Moreover, assuming these things "evolve" separately and even assuming the first has evolved, by the time another ten thousand generations rolls around and the second evolves, the first, having been antifunctional all the while, would have DE-EVOLVED and/or become vestigial.
Has it ever occurred to you that Intelligent Design over millions of years by the Hand of God might be an answer?
No. I don't picture God using unworkable methods.
That's what tyranosaur meat looks like. Scientists broke a tyranosaur leg bone apart last summer to get it into a small helicopter and that's what they found. Similar soft tissue has since been found in several other dinosaur bones.
When you refer to "meat," what exactly are you implying?
I'm just curious how far you wish to go on this limb before it is sawed off.
Goob, that ain't "Tyranosaur meat". I don't know whether to laugh uncontrollably or say STHU. 65 MILLION years. No meat. They are all rock now. Since I am new to the "Tyranosuar meat" theory, I take it this is an attempt by an absolute baffoon to put dinosaurs here a few thousand years ago?

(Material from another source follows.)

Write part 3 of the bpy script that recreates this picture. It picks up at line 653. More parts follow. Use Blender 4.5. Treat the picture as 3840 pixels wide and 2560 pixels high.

And besides, I think the pic a actually a Buffalo Wing the guy was eating when he was looking through the microscope.
Nonsense. There are intermediaries that have one or more of these traits but not all that do/did fine.
Those "intermediaries", i.e. ostriches, kiwis, penguins and the like which one assumes is what you are talking about, are on their way down, and not on their way up. All are descended from birds which used to fly.
What you're talking about is equivalent to looking at wrecked cars in a junkyard and claiming that they are metal and rubber evolving their way to being fully functional cars in the showroom a few years hence, and that they are about halfway there.
The material in the picture is what it is. There's no way in hell you can apply any sort of chemical treatment to 65 million year old materials and derive anything which looks like that.